Some years ago, I resigned my entire Christmas and New Year’s viewing schedule to live sport. Sick to the teeth of The Chase, Home Alone and special editions of entirely “mid” sitcoms, I decided that the only way to cope with the onslaught of schmaltz would be a punishing and totally unsentimental schedule of boxing, football and darts.
Clearly, I’m not the only one who’s developed the same coping mechanism. On the day of the PDC World Championship final (3 January), the stars of the festive period have been the men (and boys) at the oche. Now a decade into an enormous hype cycle, the competition has become one of the last mass-culture events in Britain, with Luke Humphries and Luke Littler’s final match-up last year becoming Sky’s most watched non-footballing event in history.

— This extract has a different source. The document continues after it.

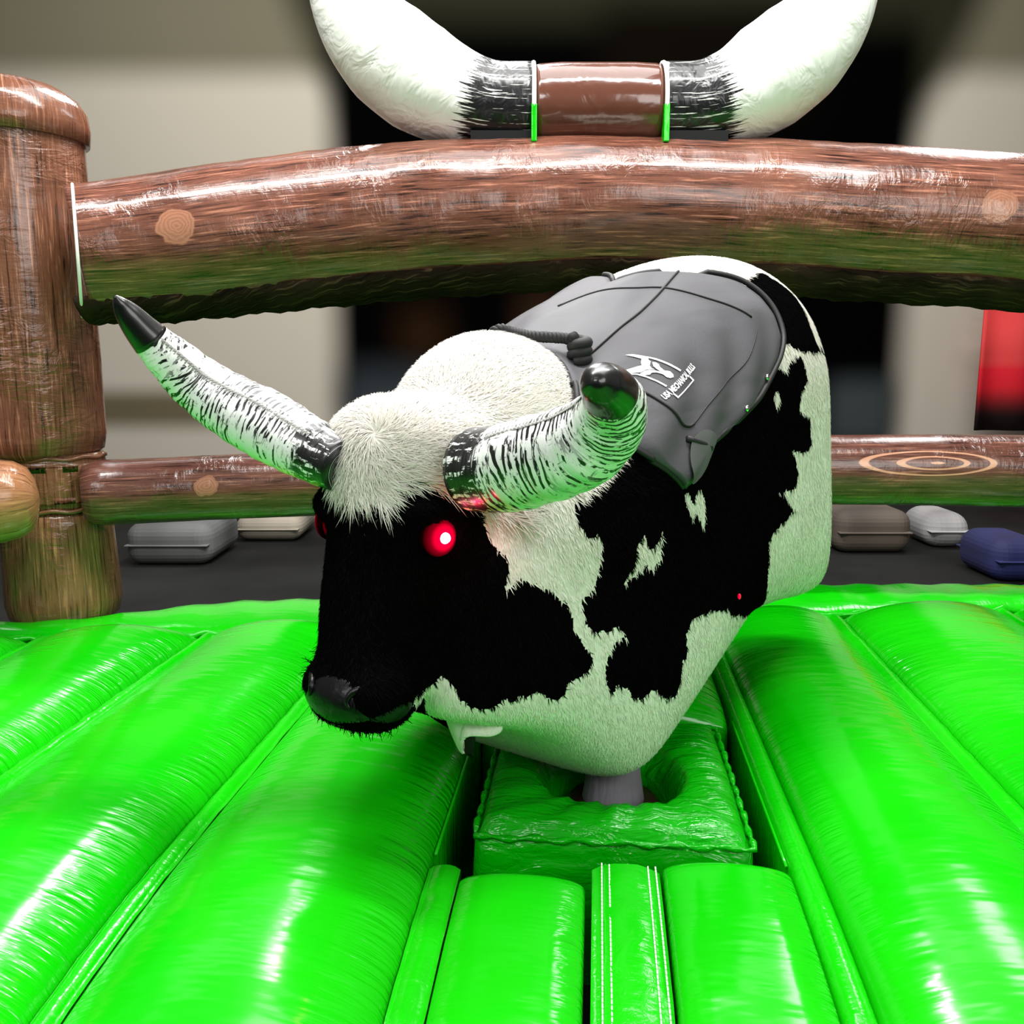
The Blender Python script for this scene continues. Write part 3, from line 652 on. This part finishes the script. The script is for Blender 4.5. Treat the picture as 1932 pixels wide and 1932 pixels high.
def build_horns():
    m = mat('horn_paint', (.8, .8, .76), .38, Coat_Weight=.15); t = NT(m); uv = t.coord('UV'); x, y, _ = t.sep(uv)
    wob = t.math('MULTIPLY', t.math('SUBTRACT', t.noise(uv, 9, 2), .5), .05)
    rings = t.math('SINE', t.math('MULTIPLY', t.math('ADD', x, wob), 520))
    n1 = t.noise(t.mapping(uv, (26, 13, 1)), 1.8, 4, .65, .4); n2 = t.noise(uv, 6, 2)
    msk = t.math('ADD', n1, t.math('MULTIPLY', t.math('SUBTRACT', n2, .5), .7))
    st = t.math('MULTIPLY', t.mr(rings, .1, .5), t.mr(msk, .47, .52))
    n4 = t.noise(t.mapping(uv, (70, 12, 1), (7, 1, 0)), 1.4, 4, .7, .5); st = t.math('MAXIMUM', st, t.math('MULTIPLY', t.mr(n4, .55, .59), t.mr(n2, .34, .5)))
    n3 = t.noise(t.mapping(uv, (14, 50, 1), (3, 3, 0)), 1.5, 4, .65); st = t.math('MAXIMUM', st, t.math('MULTIPLY', t.mr(n3, .62, .68), .7))
    base = t.mr(t.math('ADD', x, t.math('MULTIPLY', t.math('SUBTRACT', n1, .5), .10)), .078, .088, 1., 0.)
    base = t.math('MULTIPLY', base, t.mr(n3, .41, .47))
    obn = t.new('ShaderNodeObjectInfo').outputs['Random']
    tip = t.mr(t.math('ADD', y, 0.), 10, 11)
    k = t.math('MAXIMUM', st, base)
    t.color(t.mix(k, (.88, .88, .86), (.006, .006, .006)))
    t.normal(t.bump(t.noise(t.mapping(uv, (60, 3, 1)), 1.2, 2), .5, .006))
    mtip = mat('horn_tip_paint', (.006, .006, .006), .3, Coat_Weight=.3)
    for side in (-1, 1):
        path, rad = horn(side); kk = 55 if side < 0 else 51
        o = tube_uv('horn', path[:kk+1], list(rad[:kk+1]), m, bull, m=40, disp=lambda s, a: .012*math.sin(s*170)+.01*math.sin(s*90+a))
        tube('horn_tip', path[kk-1:], list(rad[kk-1:]*1.02), mtip, o, m=32)
        # laced seam running along the horn
        r, fr = tube_rings(path, rad, 40); V = []; F_ = []
        for i in range(9, kk-1):
            ang = -.75 if side < 0 else .75
            for sgn in (-1, 1):
                p = path[i]+rad[i]*1.012*(fr[i][0]*math.cos(ang+sgn*.05)+fr[i][1]*math.sin(ang+sgn*.05)); tg = fr[i][2]*.0028; w2 = (fr[i][1]*math.cos(ang)-fr[i][0]*math.sin(ang))*.0032
                k0 = len(V); nn = (fr[i][0]*math.cos(ang)+fr[i][1]*math.sin(ang))*.0015
                V += [p-tg-w2, p+tg-w2+tg*sgn, p+tg+w2+tg*sgn, p-tg+w2, p+nn]; F_ += [(k0, k0+1, k0+4), (k0+1, k0+2, k0+4), (k0+2, k0+3, k0+4), (k0+3, k0, k0+4), (k0+3, k0+2, k0+1, k0)]
        obj('laced_seam', V, F_, mat('seam_thread', (.30, .30, .28), .7), o, smooth=False)
build_horns()
# eyes
M_eye = mat('red_led', (.01, 0, .0), .6, Specular_IOR_Level=.0, Emission_Color=(1, .0, .035, 1))
def led_halo():  # red halo round the LED put into the lens emission, fading outward
    t = NT(M_eye); x = t.coord()
    dd = t.new('ShaderNodeVectorMath', operation='LENGTH'); t.put(dd.inputs[0], x); r = dd.outputs['Value']
    t.put(t.b.inputs['Emission Strength'], t.ramp(t.mr(r, .009, .037, smooth=False), [(0, (1, 1, 1)), (.35, (.62, .62, .62)), (.65, (.12, .12, .12)), (.95, (.0, .0, .0))]))
    m2 = [n for n in t.n if n.type == 'VALTORGB'][0]; k = t.math('MULTIPLY', m2.outputs[0], 2.2); t.put(t.b.inputs['Emission Strength'], k)
led_halo()
M_core = mat('led_core', (1, .9, .9), .3, Emission_Color=(1, .75, .8, 1), Emission_Strength=12)
def eyes():
    for side in (-1, 1):
        h = bvh.ray_cast(Vector((.285, side*.5-.02, 1.25)), Vector((.06, -side, 0)).normalized())[0]
        h = np.array(h); n = np.array([.25, side*.97, 0])
        def ball(name, c, r, m_, par):
            R = [[(c[0]+r*math.sin(p)*math.cos(a), c[1]+r*math.cos(p), c[2]+r*math.sin(p)*math.sin(a)) for a in np.linspace(0, 2*PI, 24, endpoint=False)] for p in np.linspace(.08, PI-.08, 12)]
            v, f = loft(R); return obj(name, v, f, m_, par)
        R = [[((r*math.cos(a)), side*dz, r*math.sin(a)) for a in np.linspace(0, 2*PI, 32, endpoint=False)] for r, dz in ((.036, -.014), (.036, -.006), (.033, .001), (.026, .007), (.016, .011), (.006, .0125))]
        v, f = loft(R); o = obj('eye', v, f if side > 0 else [q[::-1] for q in f], M_eye, bull); o.location = tuple(h+n*.004); o.rotation_euler = (0, 0, -side*.25)
        ball('lamp', (0, side*.0115, 0), .0098, M_core, o)
        l = bpy.data.lights.new('eye_glow', 'POINT'); l.energy = .22; l.color = (1, .0, .06); l.shadow_soft_size = .01
        lo = bpy.data.objects.new('eye_glow', l); COL.objects.link(lo); lo.parent = bull; lo.location = tuple(h+n*.035)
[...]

It’s hard not to compare the two sports, wildly different though they are. In fact it’s possible that darts is taking up some of the void football has left behind as it moves increasingly towards data dumps and huge, NFL-style rosters of teenage “ballers”. The Premier League will always remain popular, but it has lacked a compelling competition narrative in recent years. Even the Mary Rose-esque collapse of Manchester City hasn’t offered up much excitement at the top of the table. At time of writing, the most interesting part of the league is not the title race (which Liverpool is dominating), but the ongoing decline of Manchester United – as well as Tottenham manager Ange Postecoglou’s transformation from an emotionally intelligent Ted Talk type to a Bukowski-coded racetrack gambler. The Premier League has been a dead rubber for a long time, but this year feels particularly pointless.
Here, darts presents an exhilarating alternative, one that has captured the hearts of an audience starved of real entertainment. Not only did last year’s winner, Luke Humphries, go out to a 54-year-old with a Mohican, it has more characters than The Wire and drama woven into the rules of the game. Now free from the grinding dominance of Phil “The Power” Taylor – who ruled over the sport like a particularly disagreeable barfly at your local – professional darts is an open, unpredictable scene loaded with weird and wonderful talents, all with their own narratives, habits and foibles.
First and foremost there’s Luke Littler, the teenage wizard who lives on pizzas and vapes, and spends his winnings on FIFA packs but carries himself like a wizened member of the local Rotary Club. Then there’s his opponent in the final, Michael van Gerwen, an unusually competitive and aggressive player looking to recement the GOAT status that slipped from him some years ago. There are other eccentrics too, like the 70-year-old Singaporean Paul Lim, and the 40-year-old Robert Owen, an Iceland delivery driver by day, who had to get a friend to cover his shift so he could compete in a latter-round match.
Darts is also loaded with 20th-century athletic pizzazz in a way international sport has veered away from: pom-pom girls, walkout songs, singalongs, four-pint pitchers, town-crier announcers – all with a distinctly British sense of humour running beneath it. There is some rivalry and trash talking (mostly on behalf of Peter Wright), but it sits in a nice middle ground between the tedious professionalism of track and field and the grim animosity of mixed martial arts and boxing. The whole effect is something between a heavyweight title fight and Bongo’s Bingo – a high-street incarnation of a Wagnerian opera, only without all the hate-mongering.
Because there are no draws, and because you have to finish on a double, there are “moments” in almost every game; the two semi-finals on 2 January saw Van Gerwen pulling out a 158 checkout, and Littler bettering it with a 170, ending with what one commentator called “the most dead-centre bullseye I have ever seen”. And even if a player loses, like Nathan Aspinall did, they can still lead the crowd in a rendition of “Mr Brightside”. To deploy a word you might not have associated with darts some decades ago, it’s a level of inclusive excitement it’s hard to find anywhere else.
But still, many people don’t quite get it. For them darts is simply not athletic enough, too white, too boozy, too British, too resolutely uncool. Many long-term fans are also queasy about the PDC (Professional Darts Corporation) turning the sport into a huge annual pantomime, and long for the days of smoky rooms and dirty tuxedos. They cringe at the light shows and Smurf outfits. And they worry that darts is becoming a little too “matey”, with Aspinall and one of this year’s semi-finalists, Stephen Bunting, cracking jokes and bumping fists with Littler. Perhaps a little more needle, a little extra bite is required, to take the sport into “Rumble in the Jungle” territory. Let us hope that Van Gerwen will provide some of that tonight.
Make no mistake, though, darts is in the ascendancy. The former PDC chair Barry Hearn has pointed out that many youth clubs are steering their attendees away from the brutal world of academy football, and towards the comparably open field of darts. And yesterday, walking through the streets of London, I saw something I thought I’d never see: a group of teenage boys, all in JD Sports’ finest, carrying a freshly purchased dartboard. “Jumpers for oches” or not, darts has conquered Britain.